The 2004 Productivity Commission report, First Home Ownership, made a number of recommendations aimed at improving housing affordability. The federal Treasurer has recently publicly attacked the states for not adopting the recommendations from the Commission’s report, whilst shamelessly ignoring the fact that he rejected all the recommendations that were aimed specifically at the federal government.
This intellectually and morally bankrupt buck-passing has continued for years, while the affordability crisis has grown steadily worse. More and more Australian families are paying a high price for the Treasurer’s lack of courage and honesty.
A key recommendation of the Productivity Commission was the need for a review of tax arrangements which had encouraged excessive investment and speculation in the property market, including capital gains tax provisions and negative gearing.

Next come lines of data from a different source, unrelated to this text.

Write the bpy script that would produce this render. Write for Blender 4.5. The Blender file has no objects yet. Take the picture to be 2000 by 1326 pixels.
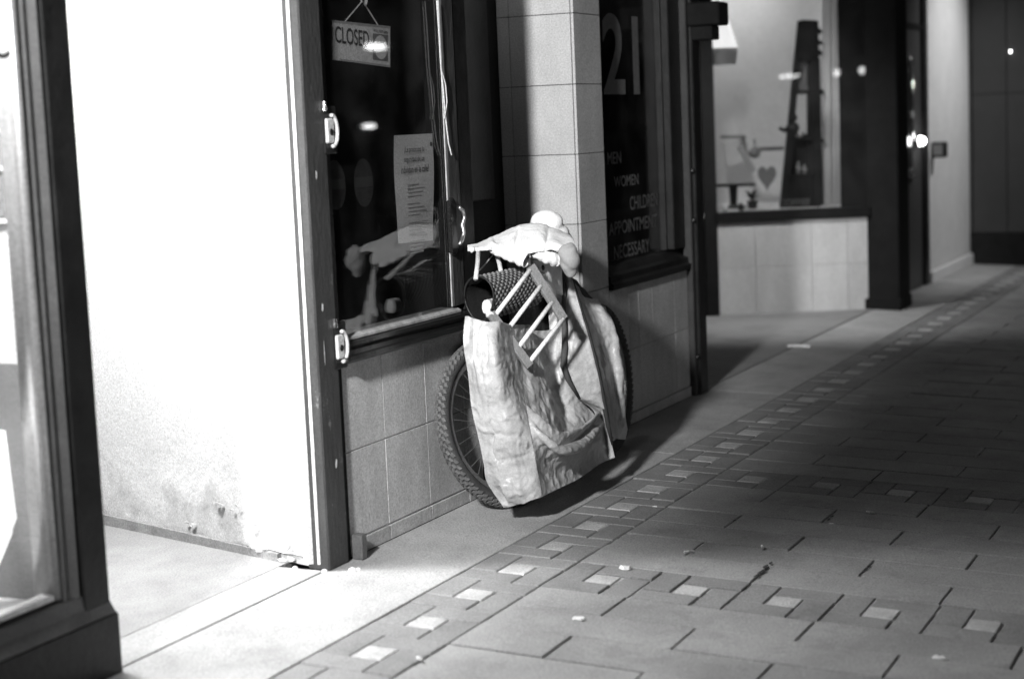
import bpy, bmesh, math, random
from mathutils import Vector, Matrix, noise
random.seed(7)
S = bpy.context.scene
COL = S.collection

# ------------------------------------------------------------------ camera
CAM_H = 1.43
FPX = 3402.46                      # focal length in pixels of a 2000 px wide picture
RX = (0.42455831, -0.12931646, 0.89611801)
RY = (-0.90444771, -0.01517813, 0.4263144)
RZ = (-0.04152807, -0.99148721, -0.12340398)
RIGHT = Vector((RX[0], RY[0], RZ[0])); DOWN = Vector((RX[1], RY[1], RZ[1])); FWD = Vector((RX[2], RY[2], RZ[2]))
EYE = Vector((0, 0, CAM_H))
cam = bpy.data.objects.new('camera', bpy.data.cameras.new('camera'))
COL.objects.link(cam)
up, back = -DOWN, -FWD
cam.matrix_world = Matrix(((RIGHT.x, up.x, back.x, EYE.x), (RIGHT.y, up.y, back.y, EYE.y), (RIGHT.z, up.z, back.z, EYE.z), (0, 0, 0, 1)))
cam.data.sensor_width = 36; cam.data.lens = 36 * FPX / 2000
cam.data.clip_start = 0.1; cam.data.clip_end = 400
cam.data.dof.use_dof = True; cam.data.dof.focus_distance = 6.55; cam.data.dof.aperture_fstop = 1.8
S.camera = cam

# ------------------------------------------------------------------ world, lights, exposure
wd = bpy.data.worlds.new('World'); S.world = wd; wd.use_nodes = True
nt = wd.node_tree; nt.nodes.clear()
sk = nt.nodes.new('ShaderNodeTexSky'); sk.sky_type = 'NISHITA'; sk.sun_disc = False
sk.sun_elevation = math.radians(-2); sk.sun_rotation = math.radians(250)
bw = nt.nodes.new('ShaderNodeRGBToBW'); bg = nt.nodes.new('ShaderNodeBackground'); ow = nt.nodes.new('ShaderNodeOutputWorld')
nt.links.new(sk.outputs[0], bw.inputs[0]); nt.links.new(bw.outputs[0], bg.inputs[0]); nt.links.new(bg.outputs[0], ow.inputs[0])
bg.inputs[1].default_value = 0.15
S.view_settings.view_transform = 'Standard'; S.view_settings.look = 'None'
S.view_settings.exposure = 0.0; S.view_settings.gamma = 1.0; S.view_settings.use_curve_mapping = False

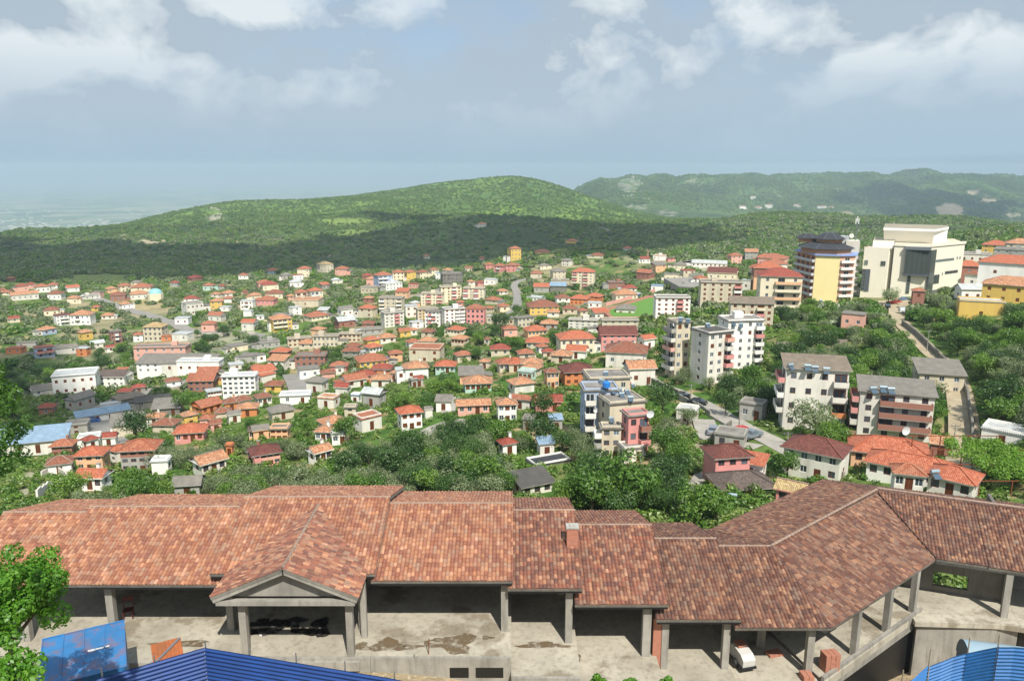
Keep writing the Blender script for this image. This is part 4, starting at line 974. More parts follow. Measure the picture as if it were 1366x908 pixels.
table(340, 300, '''
56 138 240 254 hBo
220 300 230 272 hCo f=2 rot=-15
194 252 262 288 FWo f=1
320 412 206 248 hTs f=2 w=o
416 498 230 264 hKo rot=-20
8 90 302 334 hKo rot=12
28 126 312 342 hCr
-8 34 362 384 hCt
54 158 358 386 hCb
8 124 392 418 hPo b=4
164 212 370 392 hKt
206 280 352 398 hCo f=2 bal=01 b=2
272 360 344 396 hCO f=2 bal=01 b=3
196 362 396 428 FTt f=1 b=1 sink=3 n=terrace_house d=cream_terraced_house_base_under_two_orange_roofs
94 182 470 502 FWg f=1
178 246 432 472 FWw f=2
74 200 492 556 hYt f=3 rot=15 bal=012 bc=C b=4
66 110 510 556 FWg f=2
252 392 486 502 hCo f=1 b=4
4 50 480 496 FWw
558 614 264 282 hRr
578 648 282 318 hKt f=2
616 722 264 340 hBo f=4 rot=24 bal=01 bc=W b=3 d=tall_pale_blue_and_white_balcony_house_with_orange_roof_at_the_edge_of_the_wooded_valley
648 770 308 342 FWw f=2 b=5
714 782 248 296 hCo f=3
776 842 246 290 hYo f=3
834 912 248 284 hCb f=2
906 962 234 268 hCo f=2
940 968 250 290 FWu f=2
974 1036 236 252 hLt
964 1086 258 310 fUg f=3 w=o rot=8 b=5
552 642 328 356 FTg f=1
644 786 384 460 fTg f=4 rot=-14 bal=03 bc=CW b=4 q=.5
652 784 462 532 fLg f=4 rot=18 bal=2 bc=P b=4 q=.6
860 992 362 420 fCg f=4 rot=-12 bal=13 bc=PC b=4 q=.5
956 1082 326 402 fCg f=5 rot=10 bal=2 bc=WP b=4 q=.5
1080 1206 334 400 fCg f=5 rot=-10 bal=02 bc=PW b=4 q=.5
834 962 442 502 fTg f=4 rot=10 b=4 bal=1 bc=Y q=.5
880 984 454 532 fWg f=4 rot=-20 bal=12 bc=PW b=4 q=.6
968 1100 442 530 fWg f=5 rot=14 bal=23 bc=W b=4 q=.6
1100 1206 440 518 FPo f=3 rot=-8 b=4 q=.8 w=d
1112 1186 434 452 hPo f=1
778 850 424 480 FLw f=2 rot=8
800 880 510 540 FWw f=2
1188 1250 208 230 hPo f=2
1240 1312 214 248 hPo f=2 bal=1 b=3
1306 1372 210 246 hPo f=2
1312 1380 124 166 hYo f=2 rot=-20
1292 1334 166 186 FWw f=1
1192 1266 286 312 FWw f=1
1144 1202 304 318 hPr
1100 1150 300 312 hLt
1256 1322 350 364 hLt
1194 1292 396 414 hTo f=1
1254 1332 424 454 hCo f=1
1190 1252 434 458 hTo f=1
1046 1096 410 424 hPo f=1
1204 1246 476 516 FTw f=1
1246 1352 492 524 FTg f=1 b=3
1278 1372 542 584 hKo f=1
736 818 554 586 gYo f=1 rot=20
806 852 554 574 hLt
860 946 560 586 hTb f=1
996 1106 556 578 hCO f=1 b=4
1016 1122 614 628 hTt f=1 b=4
780 866 618 642 hWo f=1
850 954 622 638 hTt f=1
560 656 600 636 hYO f=2
562 672 640 670 hWO f=1 b=4
470 562 644 662 hTb f=1
690 776 670 716 hEo f=2 rot=10
518 700 716 746 hYo f=1 b=5
608 726 748 800 hOr f=2 rot=-14 bal=1 bc=O b=3
640 740 600 616 hLt f=1
166 300 594 634 fTg f=2 b=5 q=.4 rot=4
300 450 584 640 fTg f=2 b=6 q=.45 rot=-10
434 566 572 612 fTg f=2 b=5 q=.4 rot=-12
546 674 550 574 fGg f=1 q=.5
14 132 622 642 FGg f=1 rot=8
84 200 664 692 hRO f=1
206 388 688 742 fRg f=2 b=5 q=.6 w=o rot=-10
220 342 756 800 FWg f=1 rot=10
388 496 742 770 hPo f=1
-40 118 770 820 gTO f=1 rot=-60 q=1.2
1030 1136 700 716 hTo f=1
1222 1334 658 682 hTr f=1
1164 1232 738 752 hTt f=1
1190 1232 610 628 hTb f=1
1250 1374 740 764 hTo f=1 b=4
450 562 664 690 hDb f=1
226 330 630 646 hTt f=1
0 60 680 716 FWg f=1
700 760 790 812 hLt f=1
420 470 760 778 FLg f=1
''')
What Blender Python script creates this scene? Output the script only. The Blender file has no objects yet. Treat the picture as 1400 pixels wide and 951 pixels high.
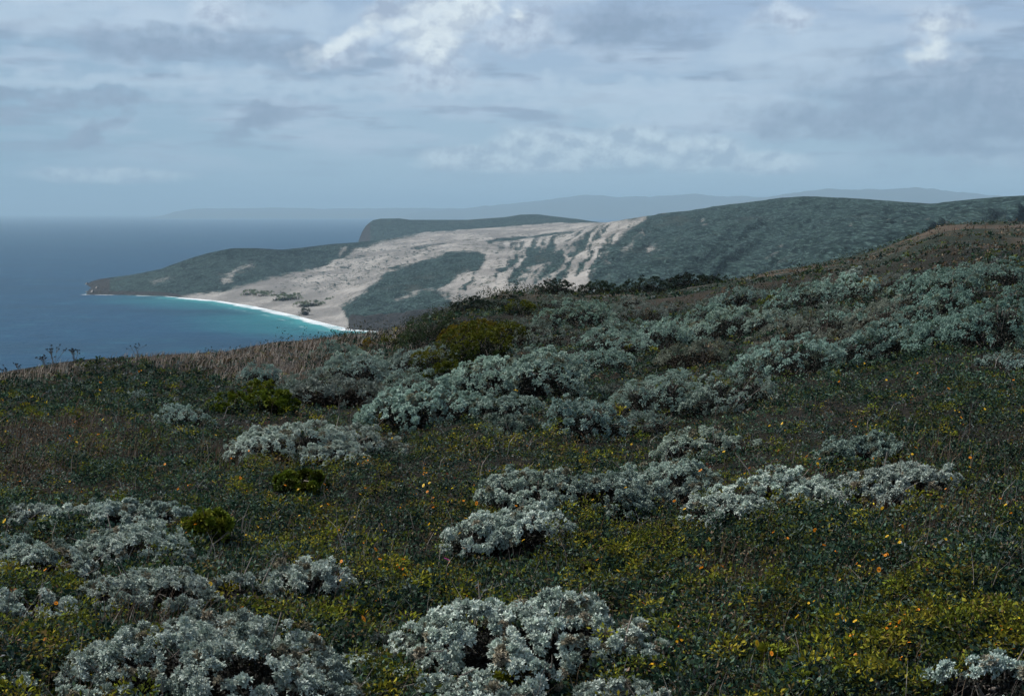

Other recommendations included a national public inquiry to examine how best to meet the housing needs of lower income households and better targeting of the Fist Home Owner Scheme, which disproportionately goes to high income earners and may well make its own small contribution to pushing house prices even higher.
Housing can only become affordable if all tiers of government take responsibility for the areas within their control and act to alleviate the problem. As it stands, the cost of negative gearing tax breaks is far in excess of expenditure each year on the CSHA which funds public and community housing. We provide more in tax breaks for higher income earners, who can afford to invest in housing than we provide in housing assistance to lower income earners. Even the welfare recipient targeted rent assistance, which indirectly subsidises landlords, now costs more than government puts into public housing.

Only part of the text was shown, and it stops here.